When you see Cybill Shepherd on the Barbara Walters Christmas special on Tuesday, don’t expect her to wear the usual ice-queen pastels. The actress, who plays Maddie Hayes on “Moonlighting,” will be wearing a lipstick-red outfit by costume designer Robert Turturice. Cybill will don a Chinese silk-brocade smoking jacket, a gold-metal filigree belt and silk Charmeuse trousers and camisole. And should the camera veer that far, notice the red velvet slippers.

It’s not enough to jog in sneakers that keep track of your running mileage. Now there’s a wristwatch that monitors your pulse. The wristwatch Pulse Monitor by Bodyguard will ping an alarm when you’ve reached the upper limit of your desired heart rate, as well as give notice when your pulse has slowed below the workout range. The $59.95 digital watch, distributed by J. Oglaend Inc. of Mount Kisco, N.Y. (the American subsidiary of the Scandinavian bicycle manufacturer) has attachments to fingertip and earlobe--which would make listening to your body a breeze on the stationary bike but a little more cumbersome on the basketball court.

Revival Time: There’s the old Pasha, Cartier’s solid gold waterproof watch created 52 years ago for the Pasha of Marrakech. Then there’s the new Pasha--described by Cartier as the “big, strong, commanding watch . . . for those few men who live to challenge and prevail.” Obviously, the international jewelry house doesn’t think too many men fit the job description because they’ve only made 700 new Pashas for the entire world. But before you rush out to be the first on your posh block to have a Pasha, be advised the price tags range from $3,750 to $9,900, depending upon choice of band and a few other details. Of course you will get a timepiece that is “unique, magical, persuasive, even passionate, yet with its own sense of classic elegance,” according to the jewelry firm. That roughly translates into an 18-karat gold sports watch that can sink to depths of 330 feet, a cobochon-sapphire stem protected by a fancy retractable sealer cap, a luminous dial with four cardinal numbers and a few options, including a special timing device for serious divers.

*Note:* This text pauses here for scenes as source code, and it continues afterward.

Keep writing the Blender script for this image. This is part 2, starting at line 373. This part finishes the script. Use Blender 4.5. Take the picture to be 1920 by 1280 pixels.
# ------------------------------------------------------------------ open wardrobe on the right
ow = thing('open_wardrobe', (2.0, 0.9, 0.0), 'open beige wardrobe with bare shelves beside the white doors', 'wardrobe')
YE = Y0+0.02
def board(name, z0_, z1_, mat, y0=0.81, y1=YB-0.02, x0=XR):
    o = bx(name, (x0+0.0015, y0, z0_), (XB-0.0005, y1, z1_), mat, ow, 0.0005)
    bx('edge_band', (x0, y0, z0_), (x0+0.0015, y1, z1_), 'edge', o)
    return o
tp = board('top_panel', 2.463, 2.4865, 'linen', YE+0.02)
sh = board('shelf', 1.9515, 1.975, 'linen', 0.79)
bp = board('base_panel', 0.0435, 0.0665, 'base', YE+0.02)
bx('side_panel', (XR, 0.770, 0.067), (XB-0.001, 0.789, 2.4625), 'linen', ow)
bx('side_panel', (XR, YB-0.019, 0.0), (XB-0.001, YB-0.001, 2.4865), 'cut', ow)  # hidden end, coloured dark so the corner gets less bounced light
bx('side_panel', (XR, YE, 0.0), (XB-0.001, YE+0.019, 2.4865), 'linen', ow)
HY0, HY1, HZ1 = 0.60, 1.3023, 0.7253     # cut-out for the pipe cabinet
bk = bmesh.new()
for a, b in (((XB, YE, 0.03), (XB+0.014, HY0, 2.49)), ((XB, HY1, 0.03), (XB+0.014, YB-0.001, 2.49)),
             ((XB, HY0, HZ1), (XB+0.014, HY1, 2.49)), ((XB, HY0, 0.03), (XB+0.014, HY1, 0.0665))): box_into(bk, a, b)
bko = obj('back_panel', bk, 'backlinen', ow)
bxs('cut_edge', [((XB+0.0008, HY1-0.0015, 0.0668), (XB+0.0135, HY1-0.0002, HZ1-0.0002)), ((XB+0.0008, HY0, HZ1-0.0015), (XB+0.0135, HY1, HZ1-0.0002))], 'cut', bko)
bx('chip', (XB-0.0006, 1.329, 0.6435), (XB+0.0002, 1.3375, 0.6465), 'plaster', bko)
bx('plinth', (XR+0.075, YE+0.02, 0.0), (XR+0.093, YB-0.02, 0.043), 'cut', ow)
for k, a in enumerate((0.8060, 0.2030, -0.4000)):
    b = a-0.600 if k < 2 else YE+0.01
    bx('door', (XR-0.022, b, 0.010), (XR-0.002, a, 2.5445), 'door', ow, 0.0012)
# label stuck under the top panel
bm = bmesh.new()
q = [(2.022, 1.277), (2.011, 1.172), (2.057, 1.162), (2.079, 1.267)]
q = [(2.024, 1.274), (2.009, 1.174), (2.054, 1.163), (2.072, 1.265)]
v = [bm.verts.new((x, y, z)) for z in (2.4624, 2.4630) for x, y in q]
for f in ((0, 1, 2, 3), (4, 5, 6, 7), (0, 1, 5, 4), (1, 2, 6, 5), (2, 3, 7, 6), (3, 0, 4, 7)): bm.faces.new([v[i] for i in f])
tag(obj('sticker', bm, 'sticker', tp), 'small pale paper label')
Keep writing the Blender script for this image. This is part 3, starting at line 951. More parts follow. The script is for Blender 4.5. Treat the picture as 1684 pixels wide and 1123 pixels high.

Now the cosmetics and fragrance industries are banding together to fight AIDS. And they’re asking for help from Hollywood. A steering committee is forming to plan a first benefit, called COS-A.I.D.S., to take place in April in New York. So far the organizing committee consists of Ronn Charles of Parfums Van Cleef & Arpels, Richard Lindstrom, president of the International Cosmetics and Fragrance Distributors, and Michael Paulle, vice president of Synarome Corp. of America, a French fragrance manufacturer. Paulle tells Listen: “We’re looking for support from stars who have done fragrance ads, people like Jane Seymour, Catherine Deneuve, Stefanie Powers, Joan Collins and Linda Evans.”

The boot goes on: Coty Award-winning designer Gil Truedsson has been named spokesperson for the Western Boot Council of America and was in town recently to do television interviews a-boot you know what. How did Truedsson get his foot in it this time? “The Western Council heard I was a kind of aficionado on the subject, so they sought me out,” says Truedsson, who keeps one foot in fashion and the other in a horse farm in Connecticut. Truedsson says the council was impressed to learn that he accepted his 1979 Coty Award wearing a pair of black lizard boots below his tux. He has three other pairs in his closet: alligators, African anteaters and a cowhide pair for horsing around.